━━ Provided material

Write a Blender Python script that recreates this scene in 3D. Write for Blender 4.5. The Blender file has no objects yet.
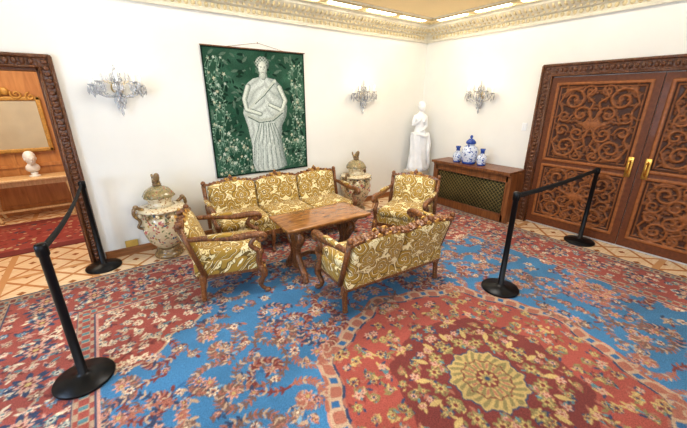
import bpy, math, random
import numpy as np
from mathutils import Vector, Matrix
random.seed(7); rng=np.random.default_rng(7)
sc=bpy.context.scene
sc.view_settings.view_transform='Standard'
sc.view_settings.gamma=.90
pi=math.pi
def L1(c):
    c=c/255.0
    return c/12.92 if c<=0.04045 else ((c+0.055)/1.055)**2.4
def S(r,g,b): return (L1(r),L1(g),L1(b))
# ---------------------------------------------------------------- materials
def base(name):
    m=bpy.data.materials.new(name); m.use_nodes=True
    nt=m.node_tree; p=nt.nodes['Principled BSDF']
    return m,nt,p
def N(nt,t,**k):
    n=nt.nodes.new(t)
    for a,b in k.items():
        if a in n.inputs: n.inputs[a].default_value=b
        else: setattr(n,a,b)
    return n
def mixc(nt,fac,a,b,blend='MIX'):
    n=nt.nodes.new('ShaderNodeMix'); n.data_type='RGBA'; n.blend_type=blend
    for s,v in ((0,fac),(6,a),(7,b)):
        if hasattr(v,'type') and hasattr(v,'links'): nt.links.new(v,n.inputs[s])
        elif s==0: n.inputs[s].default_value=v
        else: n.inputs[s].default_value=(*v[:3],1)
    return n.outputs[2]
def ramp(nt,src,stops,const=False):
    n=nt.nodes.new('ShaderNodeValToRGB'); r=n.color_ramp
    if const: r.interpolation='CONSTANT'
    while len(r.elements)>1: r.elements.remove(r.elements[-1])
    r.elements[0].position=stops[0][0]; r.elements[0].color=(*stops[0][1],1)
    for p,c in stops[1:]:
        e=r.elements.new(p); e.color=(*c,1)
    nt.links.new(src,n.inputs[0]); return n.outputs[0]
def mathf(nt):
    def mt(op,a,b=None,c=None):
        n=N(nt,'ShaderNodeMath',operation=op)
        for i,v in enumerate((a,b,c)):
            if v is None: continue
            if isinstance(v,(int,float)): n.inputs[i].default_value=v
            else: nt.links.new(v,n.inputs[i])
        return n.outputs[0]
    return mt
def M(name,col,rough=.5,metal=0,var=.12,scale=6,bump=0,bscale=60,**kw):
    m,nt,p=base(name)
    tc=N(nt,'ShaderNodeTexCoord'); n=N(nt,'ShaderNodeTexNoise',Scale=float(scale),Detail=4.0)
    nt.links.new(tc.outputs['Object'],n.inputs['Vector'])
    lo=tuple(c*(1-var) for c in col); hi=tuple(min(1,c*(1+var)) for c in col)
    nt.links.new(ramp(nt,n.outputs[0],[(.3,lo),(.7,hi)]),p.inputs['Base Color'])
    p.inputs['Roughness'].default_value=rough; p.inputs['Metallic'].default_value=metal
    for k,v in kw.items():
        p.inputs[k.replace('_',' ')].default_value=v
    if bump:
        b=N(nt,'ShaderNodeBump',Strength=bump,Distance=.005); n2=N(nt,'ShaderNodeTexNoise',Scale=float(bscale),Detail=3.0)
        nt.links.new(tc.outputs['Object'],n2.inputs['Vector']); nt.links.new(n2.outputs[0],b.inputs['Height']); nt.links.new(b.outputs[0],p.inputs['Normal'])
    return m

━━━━

### Instructions to follow:
Retype everything in the material word for word, minus pictures.

### In response:
Write a Blender Python script that recreates this scene in 3D. Write for Blender 4.5. The Blender file has no objects yet.
import bpy, math, random
import numpy as np
from mathutils import Vector, Matrix
random.seed(7); rng=np.random.default_rng(7)
sc=bpy.context.scene
sc.view_settings.view_transform='Standard'
sc.view_settings.gamma=.90
pi=math.pi
def L1(c):
    c=c/255.0
    return c/12.92 if c<=0.04045 else ((c+0.055)/1.055)**2.4
def S(r,g,b): return (L1(r),L1(g),L1(b))
# ---------------------------------------------------------------- materials
def base(name):
    m=bpy.data.materials.new(name); m.use_nodes=True
    nt=m.node_tree; p=nt.nodes['Principled BSDF']
    return m,nt,p
def N(nt,t,**k):
    n=nt.nodes.new(t)
    for a,b in k.items():
        if a in n.inputs: n.inputs[a].default_value=b
        else: setattr(n,a,b)
    return n
def mixc(nt,fac,a,b,blend='MIX'):
    n=nt.nodes.new('ShaderNodeMix'); n.data_type='RGBA'; n.blend_type=blend
    for s,v in ((0,fac),(6,a),(7,b)):
        if hasattr(v,'type') and hasattr(v,'links'): nt.links.new(v,n.inputs[s])
        elif s==0: n.inputs[s].default_value=v
        else: n.inputs[s].default_value=(*v[:3],1)
    return n.outputs[2]
def ramp(nt,src,stops,const=False):
    n=nt.nodes.new('ShaderNodeValToRGB'); r=n.color_ramp
    if const: r.interpolation='CONSTANT'
    while len(r.elements)>1: r.elements.remove(r.elements[-1])
    r.elements[0].position=stops[0][0]; r.elements[0].color=(*stops[0][1],1)
    for p,c in stops[1:]:
        e=r.elements.new(p); e.color=(*c,1)
    nt.links.new(src,n.inputs[0]); return n.outputs[0]
def mathf(nt):
    def mt(op,a,b=None,c=None):
        n=N(nt,'ShaderNodeMath',operation=op)
        for i,v in enumerate((a,b,c)):
            if v is None: continue
            if isinstance(v,(int,float)): n.inputs[i].default_value=v
            else: nt.links.new(v,n.inputs[i])
        return n.outputs[0]
    return mt
def M(name,col,rough=.5,metal=0,var=.12,scale=6,bump=0,bscale=60,**kw):
    m,nt,p=base(name)
    tc=N(nt,'ShaderNodeTexCoord'); n=N(nt,'ShaderNodeTexNoise',Scale=float(scale),Detail=4.0)
    nt.links.new(tc.outputs['Object'],n.inputs['Vector'])
    lo=tuple(c*(1-var) for c in col); hi=tuple(min(1,c*(1+var)) for c in col)
    nt.links.new(ramp(nt,n.outputs[0],[(.3,lo),(.7,hi)]),p.inputs['Base Color'])
    p.inputs['Roughness'].default_value=rough; p.inputs['Metallic'].default_value=metal
    for k,v in kw.items():
        p.inputs[k.replace('_',' ')].default_value=v
    if bump:
        b=N(nt,'ShaderNodeBump',Strength=bump,Distance=.005); n2=N(nt,'ShaderNodeTexNoise',Scale=float(bscale),Detail=3.0)
        nt.links.new(tc.outputs['Object'],n2.inputs['Vector']); nt.links.new(n2.outputs[0],b.inputs['Height']); nt.links.new(b.outputs[0],p.inputs['Normal'])
    return m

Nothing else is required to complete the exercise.